Law commission Report: Legal reforms to combat road accidents

Law Commission Report: More than 100,000 Indians are dying every year in road accidents.More than a million are injured or maimed. Many years ago, a study found that road accidents cost the country some Rs. 550 billion every year.


1.3 According to ‘Down To Earth’ (Science and Environment Online),ill-planned motorization kills one person every six minutes on India’s roads. Road accidents in 1999-2000 cost India about 3 per cent of its GDP. During 1970-2005, registered motor vehicles increased 50 times, but road networks grew less than three times. Accidents increased fourfold; injuries and fatalities also shot up more than six times.

Severity of accidents – persons killed per 100 accidents – increased due to lack of footpaths, cycle tracks and traffic measures to check speed where motorized merges with non-motorized.
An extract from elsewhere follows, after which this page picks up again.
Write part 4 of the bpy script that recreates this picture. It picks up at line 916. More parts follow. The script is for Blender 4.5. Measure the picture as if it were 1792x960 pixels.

In 2005, there were 439,255 road accidents – 1,205 accidents daily – which killed about 95,000 people; injuring more than 465,282. National and State Highways account for 5.8 per cent of the total road length, but account for 50 per cent of the total accidents.
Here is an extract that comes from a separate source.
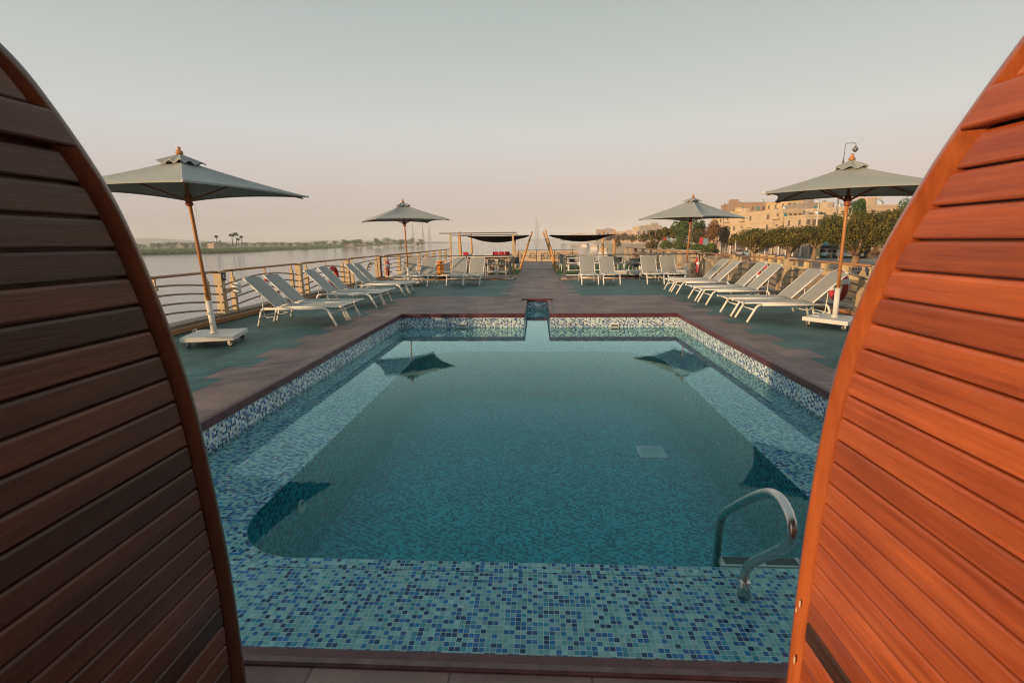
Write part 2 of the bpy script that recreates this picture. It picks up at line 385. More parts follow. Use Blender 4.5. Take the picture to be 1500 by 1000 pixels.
# ------------------------------------------------------------------ POOL
PX=2.875; Y0=1.535; Y1=10.22; WZ=-.28; LZ=-.335; FZ=-1.12
CHX=.275; CH1=12.9; CTX=.42; CT0=12.55
T_poly=[(-PX,Y0),(PX,Y0),(PX,Y1),(CHX,Y1),(CHX,CH1),(-CHX,CH1),(-CHX,Y1),(-PX,Y1)]
pool=thing('swimming_pool','sunken swimming pool lined with blue and pale green mosaic, ledge around a deeper basin','pool',(0,0,0))
def quadwall(mb,a,b,z0,z1,u0=0):
    L_=math.hypot(b[0]-a[0],b[1]-a[1])
    mb.face([(a[0],a[1],z0),(b[0],b[1],z0),(b[0],b[1],z1),(a[0],a[1],z1)],[(u0,z0),(u0+L_,z0),(u0+L_,z1),(u0,z1)])
# walls (15 cm thick shell, inner faces tiled)
mb=MB(); n=len(T_poly); W=.15
for i in range(n):
    a,b=T_poly[i],T_poly[(i+1)%n]
    quadwall(mb,b,a,LZ-.02,-.004,i*7.13)
mb.build('pool_wall',M_mosw,pool)
# basin outline
def rrect(x0,x1,y0,y1,rn,rf,seg=12):
    P=[]
    for (cx,cy,r,a0) in ((x1-rn,y0+rn,rn,-90),(x1-rf,y1-rf,rf,0),(x0+rf,y1-rf,rf,90),(x0+rn,y0+rn,rn,180)):
        for i in range(seg+1):
            A=R_(a0+90*i/seg); P.append((cx+r*math.cos(A),cy+r*math.sin(A)))
    return P
BAS=rrect(-1.95,1.95,2.56,8.13,.5,.75)
def outer_pt(p):
    cx,cy=0,5.3; dx,dy=p[0]-cx,p[1]-cy
    # project to rectangle
    tx=(PX/abs(dx)) if abs(dx)>1e-6 else 1e9
    ty=((Y1-cy)/dy if dy>0 else (Y0-cy)/dy) if abs(dy)>1e-6 else 1e9
    t=min(tx,ty); return (cx+dx*t,cy+dy*t)
mb=MB(); nb=len(BAS)
for i in range(nb):
    a,b=BAS[i],BAS[(i+1)%nb]; A,B=outer_pt(a),outer_pt(b)
    # corner inclusion
    poly=[a,A]
    onx_=lambda p:abs(abs(p[0])-PX)<1e-5; ony_=lambda p:abs(p[1]-Y0)<1e-5 or abs(p[1]-Y1)<1e-5
    if (onx_(A) and ony_(B) and not onx_(B)) or (ony_(A) and onx_(B) and not ony_(B)):
        cx=PX if (A[0]+B[0])>0 else -PX; cy=Y1 if (A[1]+B[1])/2>5.3 else Y0
        poly.append((cx,cy))
    poly+= [B,b]
    mb.face([(p[0],p[1],LZ) for p in poly],[(p[0]+20,p[1]) for p in poly])
mb.face([(-CHX,Y1,LZ),(CHX,Y1,LZ),(CHX,CH1,LZ),(-CHX,CH1,LZ)],[(20-CHX,Y1),(20+CHX,Y1),(20+CHX,CH1),(20-CHX,CH1)])
mb.build('pool_ledge',M_mosaic,pool)
# trim rows of tile following the basin edge, 2 mm proud
mb=MB(); u=0
def off(i,d):
    p=Vector(BAS[i]); q=Vector(BAS[(i+1)%nb]); o_=Vector(BAS[i-1]); t=(q-o_).normalized(); return p+Vector((t.y,-t.x))*d
mt=MB()
for i in range(nb):
    j=(i+1)%nb; l=(Vector(BAS[i])-Vector(BAS[j])).length
    a,b,A,B=off(i,0),off(j,0),off(i,.0822),off(j,.0822)
    mt.face([(a.x,a.y,LZ+.003),(A.x,A.y,LZ+.003),(B.x,B.y,LZ+.003),(b.x,b.y,LZ+.003)],[(u,0),(u,.0822),(u+l,.0822),(u+l,0)])
    mb.face([(a.x,a.y,FZ),(a.x,a.y,LZ+.003),(b.x,b.y,LZ+.003),(b.x,b.y,FZ)],[(u,-(.0274*28)),(u,0),(u+l,0),(u+l,-(.0274*28))])
    u+=l
mb.build('basin_wall',M_mosb,pool); mt.build('basin_trim',M_mosaic,pool)
mb=MB(); mb.face([(p[0],p[1],FZ) for p in BAS],[(p[0]+50,p[1]+30) for p in BAS]); mb.build('basin_floor',M_mosb,pool)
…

Other roads, with 94.2 per cent of the total road length, witnessed 46.8 per cent of the total accidents. Bulk transport vehicles (buses, trucks) make up 7.5 per cent of all registered vehicles, but caused 30 per cent of the accidents; about 38 per cent of deaths.

1.4 The Pioneer has reported that the number of fatalities on Indian roads in 2006-07 increased to 1,05,749. India’s share in world fatalities is increasing. So far, China topped the list of most number of fatal road accidents and India finished a close second. However, the latest statistics show that while China has managed to decrease its fatalities, India has not learnt much. The total road length of India is about 12 per cent of the total world road network, but India’s percentage in road injury is 5.4 per cent of the world total.

1.5 According to the Indian Express, road accidents increased in the country by 4.9 per cent from 2005 to 2006 and 20 per cent of the road accidents were fatal – there was one fatality per 4.4 road accidents.

1.6 A recent survey by the Central Road Research Institute reveals that more than 90% pedestrians feel unsafe while crossing roads, while they comprise more than 50% of road victims.

Is it due to lack of apt provisions in our law that travel through Indian roads is a tryst with Death? This crucial question has been engaging the attention of the Law Commission of India for quite some time.

1.8 All the more so because despite the directions of the Supreme Court given to the Police and all other authorities entrusted with the
administration and enforcement of the Motor Vehicles Act, 1988 and generally with the control of the traffic8 and the Delhi High Court’s
Order dated 10.07.07 in WP (Crl) 878/2007 (to be numbered by the Registry) in regard to traffic safety, reckless driving by the blue line
buses on Delhi roads has not diminished.

1.9 The Navbharat Times has reported that in the Annual Press Conference of Delhi Police, it was revealed that 8,270 road accidents
were recorded in 2007, in which 2,050 persons died. There were 376 road accidents involving blue line buses in which 118 persons died. The
notable feature was that 38 per cent were hit and run cases wherein the vehicles involved could not be traced. Another notable feature was that 53 per cent of the persons who died in road accidents were pedestrians and 28 per cent were two-wheeler drivers. 3.98 million challans were issued for various traffic violations, for which Rs. 980 million were recovered.

1.10 Driving recklessly/dangerously, non-observance of traffic rules, like crossing speed limit, jumping red light, driving without driving licence, driving by untrained/disqualified driver, driving by minor, driving under the influence of liquor, driving while talking on mobile, driving without helmet, ill-health of vehicle and bad road infrastructure are amongst the causes of road accidents.